Problem description:
Write out again, unaltered, the lines from the start through the line containing "C.objects.link(o)".

Data excerpt:
** start **

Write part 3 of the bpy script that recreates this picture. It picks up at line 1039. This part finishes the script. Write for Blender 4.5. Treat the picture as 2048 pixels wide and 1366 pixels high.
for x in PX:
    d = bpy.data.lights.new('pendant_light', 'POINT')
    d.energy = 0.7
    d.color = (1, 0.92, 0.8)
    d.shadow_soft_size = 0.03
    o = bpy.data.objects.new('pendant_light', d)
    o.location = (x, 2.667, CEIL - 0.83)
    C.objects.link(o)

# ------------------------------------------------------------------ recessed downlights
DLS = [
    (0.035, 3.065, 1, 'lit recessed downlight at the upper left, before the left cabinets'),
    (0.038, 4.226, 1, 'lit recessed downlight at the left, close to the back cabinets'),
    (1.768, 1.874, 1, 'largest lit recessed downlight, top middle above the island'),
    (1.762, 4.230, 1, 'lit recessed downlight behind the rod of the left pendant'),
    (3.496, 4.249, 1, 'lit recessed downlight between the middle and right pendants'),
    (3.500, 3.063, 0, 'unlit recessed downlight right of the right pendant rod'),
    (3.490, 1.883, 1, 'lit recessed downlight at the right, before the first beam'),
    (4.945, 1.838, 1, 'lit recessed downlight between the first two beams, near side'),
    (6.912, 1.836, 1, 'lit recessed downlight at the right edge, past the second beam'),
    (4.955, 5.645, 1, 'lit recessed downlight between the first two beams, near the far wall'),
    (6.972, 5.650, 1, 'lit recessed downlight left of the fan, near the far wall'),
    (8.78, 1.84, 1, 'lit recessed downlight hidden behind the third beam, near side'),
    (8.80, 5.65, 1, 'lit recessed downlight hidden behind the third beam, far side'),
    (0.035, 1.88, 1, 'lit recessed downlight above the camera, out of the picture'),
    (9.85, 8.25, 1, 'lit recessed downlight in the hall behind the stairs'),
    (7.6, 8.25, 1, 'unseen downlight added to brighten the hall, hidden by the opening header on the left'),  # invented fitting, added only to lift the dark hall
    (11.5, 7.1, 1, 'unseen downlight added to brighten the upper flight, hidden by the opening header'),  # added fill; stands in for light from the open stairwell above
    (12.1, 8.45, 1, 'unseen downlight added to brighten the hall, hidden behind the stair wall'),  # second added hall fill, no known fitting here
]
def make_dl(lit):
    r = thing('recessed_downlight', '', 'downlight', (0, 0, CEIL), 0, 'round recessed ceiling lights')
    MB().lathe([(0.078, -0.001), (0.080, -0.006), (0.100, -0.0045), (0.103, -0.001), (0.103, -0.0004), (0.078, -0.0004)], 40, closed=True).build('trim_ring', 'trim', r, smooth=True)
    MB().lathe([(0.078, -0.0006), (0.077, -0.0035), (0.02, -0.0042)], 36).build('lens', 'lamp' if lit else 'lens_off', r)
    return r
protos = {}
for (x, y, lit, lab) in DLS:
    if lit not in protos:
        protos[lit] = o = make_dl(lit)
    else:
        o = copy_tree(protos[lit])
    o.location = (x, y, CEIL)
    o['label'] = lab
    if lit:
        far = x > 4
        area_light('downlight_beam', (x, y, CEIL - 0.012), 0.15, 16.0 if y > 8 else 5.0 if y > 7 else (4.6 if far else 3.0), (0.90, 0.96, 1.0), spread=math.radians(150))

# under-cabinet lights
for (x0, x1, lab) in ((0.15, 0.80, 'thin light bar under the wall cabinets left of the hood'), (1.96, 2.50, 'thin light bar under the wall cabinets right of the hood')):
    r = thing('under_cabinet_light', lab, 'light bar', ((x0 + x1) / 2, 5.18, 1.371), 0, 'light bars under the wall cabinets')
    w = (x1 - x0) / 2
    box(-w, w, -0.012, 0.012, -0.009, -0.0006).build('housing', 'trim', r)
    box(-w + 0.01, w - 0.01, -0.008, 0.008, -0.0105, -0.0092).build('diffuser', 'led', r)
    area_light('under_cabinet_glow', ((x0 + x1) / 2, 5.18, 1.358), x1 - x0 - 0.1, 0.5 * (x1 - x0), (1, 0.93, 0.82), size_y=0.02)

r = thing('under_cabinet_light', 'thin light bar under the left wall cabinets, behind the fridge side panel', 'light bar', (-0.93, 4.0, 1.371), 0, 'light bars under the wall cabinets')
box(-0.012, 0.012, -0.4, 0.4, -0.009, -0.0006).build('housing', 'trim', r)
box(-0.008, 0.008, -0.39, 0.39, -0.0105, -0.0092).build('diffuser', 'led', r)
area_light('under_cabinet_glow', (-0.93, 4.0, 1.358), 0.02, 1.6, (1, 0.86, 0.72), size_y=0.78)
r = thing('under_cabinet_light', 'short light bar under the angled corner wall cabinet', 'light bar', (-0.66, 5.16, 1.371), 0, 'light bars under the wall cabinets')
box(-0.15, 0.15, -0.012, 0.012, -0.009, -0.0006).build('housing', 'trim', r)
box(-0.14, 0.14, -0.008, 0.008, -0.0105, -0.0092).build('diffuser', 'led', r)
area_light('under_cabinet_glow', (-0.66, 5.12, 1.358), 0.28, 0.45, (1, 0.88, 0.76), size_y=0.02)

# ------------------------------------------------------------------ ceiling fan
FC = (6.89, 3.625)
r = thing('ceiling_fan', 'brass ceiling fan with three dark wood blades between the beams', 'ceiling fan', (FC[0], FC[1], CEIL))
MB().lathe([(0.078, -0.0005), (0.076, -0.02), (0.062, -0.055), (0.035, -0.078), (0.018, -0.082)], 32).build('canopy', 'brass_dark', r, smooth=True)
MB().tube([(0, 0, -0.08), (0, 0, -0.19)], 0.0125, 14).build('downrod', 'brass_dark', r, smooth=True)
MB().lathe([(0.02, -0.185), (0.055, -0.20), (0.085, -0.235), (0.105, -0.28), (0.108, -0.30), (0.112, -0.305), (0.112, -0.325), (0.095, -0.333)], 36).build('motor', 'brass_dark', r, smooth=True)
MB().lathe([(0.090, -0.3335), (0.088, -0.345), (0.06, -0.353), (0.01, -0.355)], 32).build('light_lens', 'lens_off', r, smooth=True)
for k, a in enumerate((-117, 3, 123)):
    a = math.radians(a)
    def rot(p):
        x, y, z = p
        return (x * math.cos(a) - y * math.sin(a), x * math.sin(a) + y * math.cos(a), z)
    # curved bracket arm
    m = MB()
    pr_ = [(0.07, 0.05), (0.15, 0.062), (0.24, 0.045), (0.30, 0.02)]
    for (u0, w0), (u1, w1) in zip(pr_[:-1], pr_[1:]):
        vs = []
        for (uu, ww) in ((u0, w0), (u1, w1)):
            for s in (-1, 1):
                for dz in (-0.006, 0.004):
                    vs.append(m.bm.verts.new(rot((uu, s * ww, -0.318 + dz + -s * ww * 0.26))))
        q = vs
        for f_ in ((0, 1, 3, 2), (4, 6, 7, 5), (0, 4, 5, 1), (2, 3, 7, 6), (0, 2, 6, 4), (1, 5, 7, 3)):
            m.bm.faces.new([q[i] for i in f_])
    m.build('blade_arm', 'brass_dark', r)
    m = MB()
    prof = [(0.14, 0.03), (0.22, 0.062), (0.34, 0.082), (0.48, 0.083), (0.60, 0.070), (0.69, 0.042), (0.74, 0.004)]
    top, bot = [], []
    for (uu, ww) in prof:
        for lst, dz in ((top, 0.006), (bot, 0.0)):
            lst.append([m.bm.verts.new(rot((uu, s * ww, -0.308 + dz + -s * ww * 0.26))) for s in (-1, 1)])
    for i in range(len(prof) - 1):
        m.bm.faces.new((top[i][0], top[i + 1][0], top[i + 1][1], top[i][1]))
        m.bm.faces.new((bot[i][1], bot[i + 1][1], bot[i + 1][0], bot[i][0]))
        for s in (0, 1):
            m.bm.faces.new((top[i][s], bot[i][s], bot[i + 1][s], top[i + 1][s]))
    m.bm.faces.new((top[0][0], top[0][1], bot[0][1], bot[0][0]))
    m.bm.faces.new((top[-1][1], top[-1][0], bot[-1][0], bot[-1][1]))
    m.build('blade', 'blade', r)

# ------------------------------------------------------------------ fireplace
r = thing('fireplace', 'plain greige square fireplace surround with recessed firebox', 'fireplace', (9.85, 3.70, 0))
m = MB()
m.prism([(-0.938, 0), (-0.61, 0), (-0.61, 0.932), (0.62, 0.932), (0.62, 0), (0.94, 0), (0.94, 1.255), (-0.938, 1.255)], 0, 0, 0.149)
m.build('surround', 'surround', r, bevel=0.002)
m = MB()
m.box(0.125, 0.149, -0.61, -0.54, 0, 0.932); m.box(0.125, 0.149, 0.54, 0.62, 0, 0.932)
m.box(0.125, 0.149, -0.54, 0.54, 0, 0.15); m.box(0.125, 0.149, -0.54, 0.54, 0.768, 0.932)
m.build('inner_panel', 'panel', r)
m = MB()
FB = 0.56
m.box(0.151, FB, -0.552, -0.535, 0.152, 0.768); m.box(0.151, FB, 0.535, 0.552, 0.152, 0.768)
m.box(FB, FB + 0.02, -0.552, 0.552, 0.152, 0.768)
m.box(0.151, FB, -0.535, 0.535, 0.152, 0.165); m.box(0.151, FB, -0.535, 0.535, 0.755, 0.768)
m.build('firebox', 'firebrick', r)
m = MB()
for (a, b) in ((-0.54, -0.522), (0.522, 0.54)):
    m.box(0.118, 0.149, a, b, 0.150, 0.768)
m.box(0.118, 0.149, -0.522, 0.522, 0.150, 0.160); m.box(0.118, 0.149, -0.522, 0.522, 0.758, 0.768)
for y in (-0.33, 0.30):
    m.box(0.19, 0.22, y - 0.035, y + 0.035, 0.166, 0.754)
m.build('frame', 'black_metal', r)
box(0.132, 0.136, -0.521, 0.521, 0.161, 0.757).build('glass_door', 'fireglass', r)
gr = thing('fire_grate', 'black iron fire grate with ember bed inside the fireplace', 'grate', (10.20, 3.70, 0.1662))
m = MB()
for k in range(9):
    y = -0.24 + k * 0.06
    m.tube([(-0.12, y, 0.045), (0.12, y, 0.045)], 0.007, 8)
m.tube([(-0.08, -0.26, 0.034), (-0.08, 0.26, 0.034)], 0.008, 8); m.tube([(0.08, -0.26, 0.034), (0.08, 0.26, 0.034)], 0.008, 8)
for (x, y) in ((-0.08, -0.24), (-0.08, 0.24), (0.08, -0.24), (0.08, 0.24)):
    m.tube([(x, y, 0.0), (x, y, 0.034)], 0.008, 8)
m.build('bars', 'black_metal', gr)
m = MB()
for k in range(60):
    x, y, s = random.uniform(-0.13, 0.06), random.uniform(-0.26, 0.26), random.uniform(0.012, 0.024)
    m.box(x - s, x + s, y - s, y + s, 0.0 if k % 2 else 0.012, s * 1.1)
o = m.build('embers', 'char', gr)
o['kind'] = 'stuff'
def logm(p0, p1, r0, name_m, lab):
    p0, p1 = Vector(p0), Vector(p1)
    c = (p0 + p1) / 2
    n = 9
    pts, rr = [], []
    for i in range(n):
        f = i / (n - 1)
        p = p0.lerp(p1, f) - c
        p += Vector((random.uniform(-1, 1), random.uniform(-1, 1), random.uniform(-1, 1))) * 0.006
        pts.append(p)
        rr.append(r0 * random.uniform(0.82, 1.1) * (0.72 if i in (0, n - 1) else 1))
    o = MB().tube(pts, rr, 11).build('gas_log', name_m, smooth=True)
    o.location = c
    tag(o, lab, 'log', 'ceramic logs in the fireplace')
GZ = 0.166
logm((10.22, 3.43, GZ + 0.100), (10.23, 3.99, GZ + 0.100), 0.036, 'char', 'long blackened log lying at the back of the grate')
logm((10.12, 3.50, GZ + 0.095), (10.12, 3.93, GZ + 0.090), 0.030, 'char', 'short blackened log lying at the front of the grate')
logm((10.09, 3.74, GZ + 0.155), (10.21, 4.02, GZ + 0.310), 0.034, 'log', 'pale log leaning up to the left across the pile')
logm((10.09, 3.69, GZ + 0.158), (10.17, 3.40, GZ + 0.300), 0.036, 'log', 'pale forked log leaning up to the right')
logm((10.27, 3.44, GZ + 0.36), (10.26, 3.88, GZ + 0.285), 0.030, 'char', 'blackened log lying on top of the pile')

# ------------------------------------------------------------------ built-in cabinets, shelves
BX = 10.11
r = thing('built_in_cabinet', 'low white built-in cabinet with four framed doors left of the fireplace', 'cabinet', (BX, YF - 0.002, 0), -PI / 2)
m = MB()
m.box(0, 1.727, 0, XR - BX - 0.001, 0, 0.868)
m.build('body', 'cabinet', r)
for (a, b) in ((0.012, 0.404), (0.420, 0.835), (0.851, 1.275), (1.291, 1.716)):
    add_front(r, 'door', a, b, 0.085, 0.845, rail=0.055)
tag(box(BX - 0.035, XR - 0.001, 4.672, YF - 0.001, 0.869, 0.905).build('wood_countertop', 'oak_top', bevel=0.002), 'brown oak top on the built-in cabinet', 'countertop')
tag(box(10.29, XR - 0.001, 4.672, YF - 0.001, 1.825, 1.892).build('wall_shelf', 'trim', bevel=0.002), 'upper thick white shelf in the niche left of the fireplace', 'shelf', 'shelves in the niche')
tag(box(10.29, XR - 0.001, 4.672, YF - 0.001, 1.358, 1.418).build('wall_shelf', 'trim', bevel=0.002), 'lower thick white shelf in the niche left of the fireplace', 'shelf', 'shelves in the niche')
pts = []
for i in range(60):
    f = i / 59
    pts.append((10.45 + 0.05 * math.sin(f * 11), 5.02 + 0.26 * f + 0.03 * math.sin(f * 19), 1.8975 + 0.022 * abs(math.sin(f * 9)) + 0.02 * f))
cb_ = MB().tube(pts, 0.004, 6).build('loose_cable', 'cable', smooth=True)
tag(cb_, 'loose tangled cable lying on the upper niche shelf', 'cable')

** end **

Result below:
Write part 3 of the bpy script that recreates this picture. It picks up at line 1039. This part finishes the script. Write for Blender 4.5. Treat the picture as 2048 pixels wide and 1366 pixels high.
for x in PX:
    d = bpy.data.lights.new('pendant_light', 'POINT')
    d.energy = 0.7
    d.color = (1, 0.92, 0.8)
    d.shadow_soft_size = 0.03
    o = bpy.data.objects.new('pendant_light', d)
    o.location = (x, 2.667, CEIL - 0.83)
    C.objects.link(o)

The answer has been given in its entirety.